Saturday, August 22, 2009

#127 Gary Thomasson



Who is this player?
Gary Thomasson, reserve outfielder, Los Angeles Dodgers
1980 would be Gary Thomasson's final season in the major leagues and he was used primarily by the Dodgers as a pinch-hitter and occassional outfielder. The 28-year old lefthanded batter had several timely pinch-hits early in the season, but slumped in the second half. With several outfield prospects in the Dodger organization, he did not return to the Dodgers in 1981. He played the final game of his nine-year career in the one-game playoff for the NL West against the Houston Astros.

A high school star at Oceanside in Southern California, Thomasson was drafted by the San Francisco Giants in the 1969 amateur draft. A little more than two years later, he was one of the youngest players in the league when he made his major league debut. The following season, he made the Giants roster out of Spring Training, splitting time between the outfield and first base. In his first major league season, he batted a respectable .285.

He spent six seasons in San Francisco, primarily as their fourth outfielder. He appeared in over 100 games in each season from 1973-1977. He achieved career highs in 1977 in games played (145), home runs (17) and RBI (71). With his value high, the Giants included him in a package to the Oakland A's that took Vida Blue across the Bay to San Francisco. Thomasson struggled with Oakland, barely batting over .200 and he was traded to the Yankees in June. He was with the Yankees when they made their historic comeback and appeared in the postseason for the only time in his career. Used as a pinch-hitter and defensive replacement, he won a ring with the 1978 World Champions.

Gary was traded to the Dodgers in February 1979 where he again resumed a role as a fourth outfielder. With the exception of his five months as a Yankee, Thomasson played his entire career with a California team. In 1981 he became the highest-paid player in Nippon Pro Baseball when he signed a three-year, $1.2-million contract with the Yomiuri Giants. He hit 20 home runs (four shy of the League record) and was benched the final week of the year. The next year, he injured his shoulder and knee, effectively ending his professional career.
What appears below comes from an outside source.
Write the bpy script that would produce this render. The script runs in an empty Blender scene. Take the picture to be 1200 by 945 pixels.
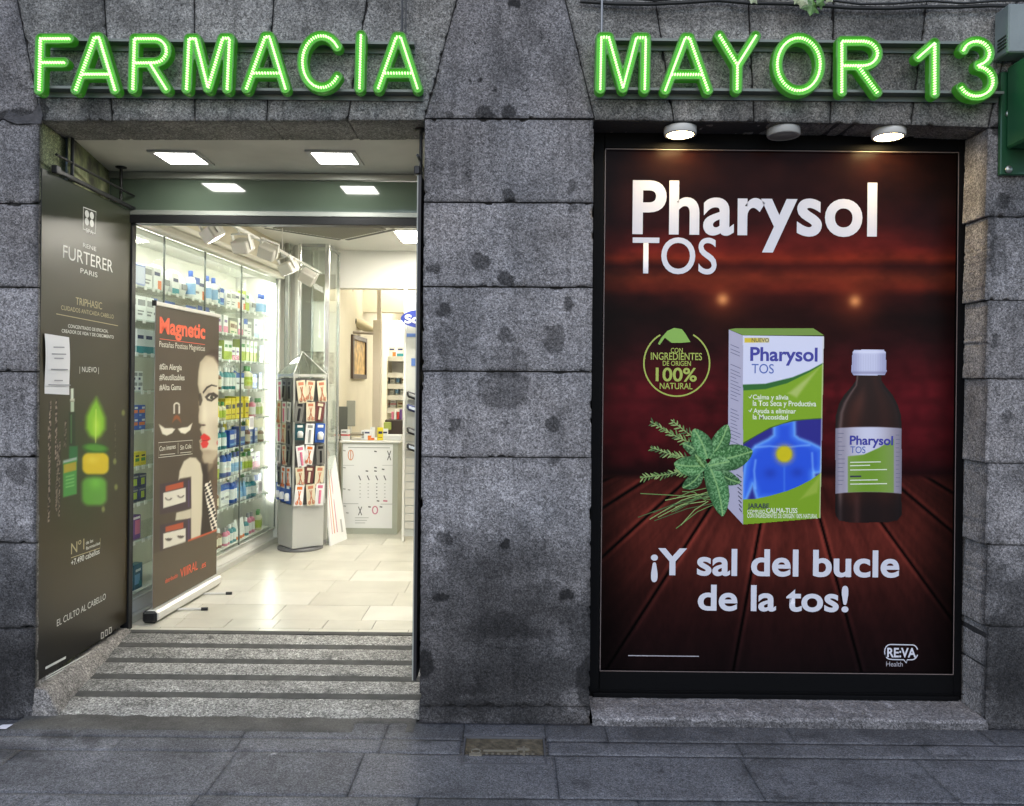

In his 1993 science fiction novel "Virtual Light," William Gibson defines a "Thomasson," derived from the name of an American baseball player who was a great failure in Japan, as a "useless and inexplicable monument."

Why I love this card
Every now and then, we would bring our baseball cards to school. Since the nuns at St. Peter would take them away if we had them out in class, they were usually relegated to lunch time. And, every now and then, we would pull a prank with one of these cards. I remember Mark LeBara taking completely erasing the "Thom" and "on" Derrick Shaw's Thomasson card. In the days before Photoshop, Mark did a helluva job erasing and whitening it out so it would read "GARY ASS". Derrick was mad, but to a bunch of fourth graders, it became legendary.

Something else....
While in Japan, the media dubbed Thomasson, "The Giant Human Fan." You just don't see nicknames like that, well..ever.

1 comment:

  1. Gary was part of a good crop of outfielders that the Giants came up with in the early 70s-- Foster, Maddox, Matthews, Kingman. The Giants traded them away---it's too bad they didn't keep a couple of them.